Directions
Would you write out the listing verbatim and skip every picture in it?

The input
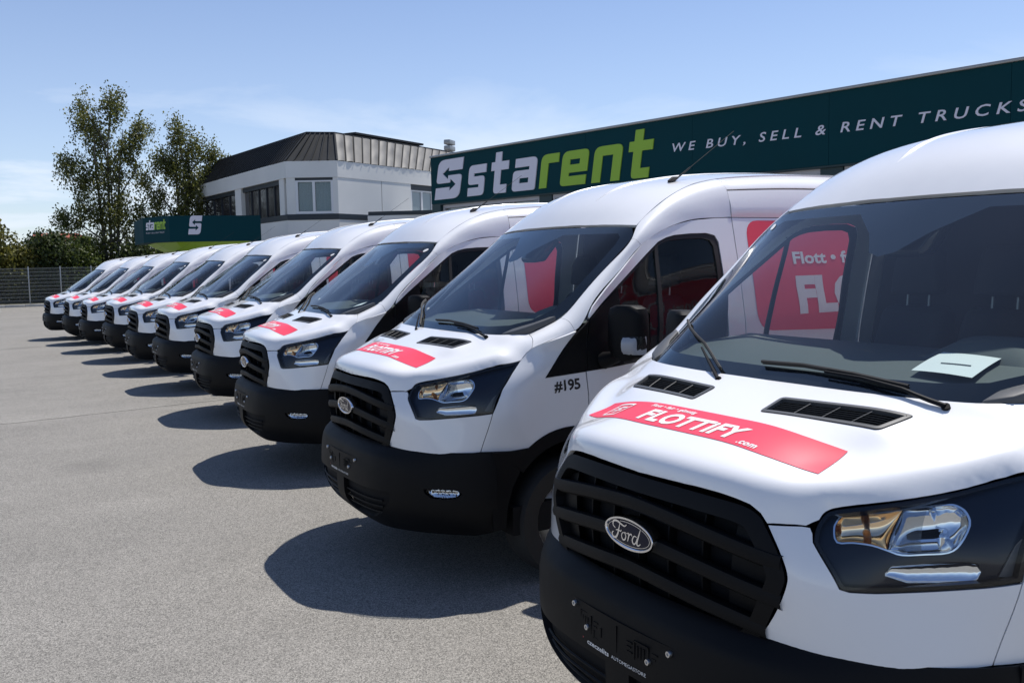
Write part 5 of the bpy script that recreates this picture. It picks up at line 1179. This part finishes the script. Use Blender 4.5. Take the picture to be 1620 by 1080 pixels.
V, F = text2d('#195', 1, 0, .03, .95, sub=.3); V = fit(V, 0, 1, 1.077, 1.146); xx = -.884-(.163)*V[:, 0]; z = V[:, 1]+.006*(V[:, 0]-.5); s_ = 1+np.interp(z, ZK, X1)-xx
P, N = surfpt(W, np.c_[s_, z], .0015); mk('fender_lettering', [tuple(p) for p in P], F, M['black'], second)
# papers lying on dashboards
def paper(v, quad, label, marks=True, bow=.005):
    x, y, a, z = VANS[v]; n = 8; V = []
    q = [np.array(p, float) for p in quad]
    for i in range(n+1):
        for j in range(n+1): p = lerp(lerp(q[0], q[1], i/n), lerp(q[3], q[2], i/n), j/n); V.append(tuple(p+np.array([0, 0, bow*math.sin(PI*j/n)+bow*.6*math.sin(PI*i/n)])))
    o = mk('paper_sheet', V, [(i*(n+1)+j, (i+1)*(n+1)+j, (i+1)*(n+1)+j+1, i*(n+1)+j+1) for i in range(n) for j in range(n)], M['paper'], smooth=True); tag(o, label, 'paper', 'papers on the dashboards')
    o.location = (x, y, z); o.rotation_euler = (0, 0, math.radians(a))
    if marks:
        for u0, u1, v0, v1 in ((.30, .78, .30, .33), (.62, .96, .88, .91)):
            W_ = [tuple(lerp(lerp(q[0], q[1], u), lerp(q[3], q[2], u), w)+np.array([0, 0, bow*math.sin(PI*w)+bow*.6*math.sin(PI*u)+.002])) for u in np.linspace(u0, u1, 8) for w in (v0, v1)]
            mk('printed_line', W_, [(2*k, 2*k+2, 2*k+3, 2*k+1) for k in range(7)], M['ink'], o)
paper(0, [(-.89, .345, 1.436), (-.865, .565, 1.436), (-1.31, .425, 1.466), (-1.22, .245, 1.466)], 'pale printed sheet lying behind the windscreen of the nearest van')
paper(2, [(-.86, .46, 1.425), (-.88, .70, 1.425), (-1.14, .60, 1.470), (-1.12, .36, 1.470)], 'pale folded paper behind the windscreen of the third van', False, .02)
paper(3, [(-.84, .50, 1.425), (-.86, .68, 1.425), (-1.06, .62, 1.465), (-1.04, .44, 1.465)], 'small paper at the driver corner of the fourth van windscreen', False, .02)
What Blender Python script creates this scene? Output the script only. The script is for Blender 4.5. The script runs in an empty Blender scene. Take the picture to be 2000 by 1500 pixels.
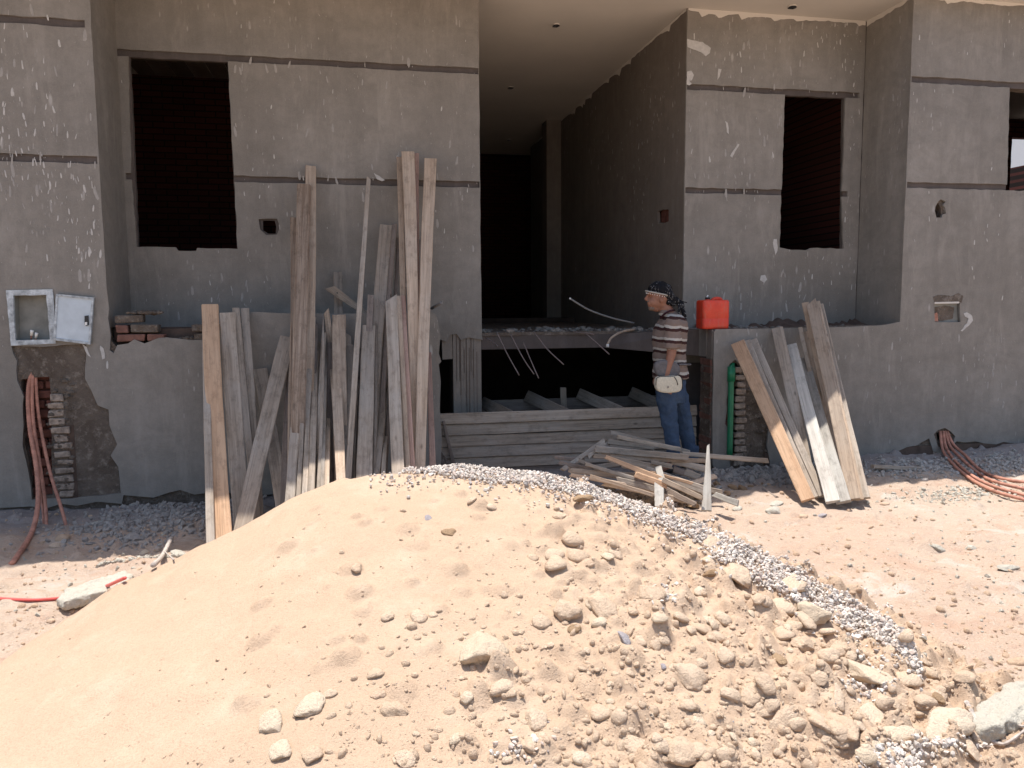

Response to this exercise
Write part 5 of the bpy script that recreates this picture. It picks up at line 1179. This part finishes the script. Use Blender 4.5. Take the picture to be 1620 by 1080 pixels.
V, F = text2d('#195', 1, 0, .03, .95, sub=.3); V = fit(V, 0, 1, 1.077, 1.146); xx = -.884-(.163)*V[:, 0]; z = V[:, 1]+.006*(V[:, 0]-.5); s_ = 1+np.interp(z, ZK, X1)-xx
P, N = surfpt(W, np.c_[s_, z], .0015); mk('fender_lettering', [tuple(p) for p in P], F, M['black'], second)
# papers lying on dashboards
def paper(v, quad, label, marks=True, bow=.005):
    x, y, a, z = VANS[v]; n = 8; V = []
    q = [np.array(p, float) for p in quad]
    for i in range(n+1):
        for j in range(n+1): p = lerp(lerp(q[0], q[1], i/n), lerp(q[3], q[2], i/n), j/n); V.append(tuple(p+np.array([0, 0, bow*math.sin(PI*j/n)+bow*.6*math.sin(PI*i/n)])))
    o = mk('paper_sheet', V, [(i*(n+1)+j, (i+1)*(n+1)+j, (i+1)*(n+1)+j+1, i*(n+1)+j+1) for i in range(n) for j in range(n)], M['paper'], smooth=True); tag(o, label, 'paper', 'papers on the dashboards')
    o.location = (x, y, z); o.rotation_euler = (0, 0, math.radians(a))
    if marks:
        for u0, u1, v0, v1 in ((.30, .78, .30, .33), (.62, .96, .88, .91)):
            W_ = [tuple(lerp(lerp(q[0], q[1], u), lerp(q[3], q[2], u), w)+np.array([0, 0, bow*math.sin(PI*w)+bow*.6*math.sin(PI*u)+.002])) for u in np.linspace(u0, u1, 8) for w in (v0, v1)]
            mk('printed_line', W_, [(2*k, 2*k+2, 2*k+3, 2*k+1) for k in range(7)], M['ink'], o)
paper(0, [(-.89, .345, 1.436), (-.865, .565, 1.436), (-1.31, .425, 1.466), (-1.22, .245, 1.466)], 'pale printed sheet lying behind the windscreen of the nearest van')
paper(2, [(-.86, .46, 1.425), (-.88, .70, 1.425), (-1.14, .60, 1.470), (-1.12, .36, 1.470)], 'pale folded paper behind the windscreen of the third van', False, .02)
paper(3, [(-.84, .50, 1.425), (-.86, .68, 1.425), (-1.06, .62, 1.465), (-1.04, .44, 1.465)], 'small paper at the driver corner of the fourth van windscreen', False, .02)
What Blender Python script creates this scene? Output the script only. The script is for Blender 4.5. The script runs in an empty Blender scene. Take the picture to be 2000 by 1500 pixels.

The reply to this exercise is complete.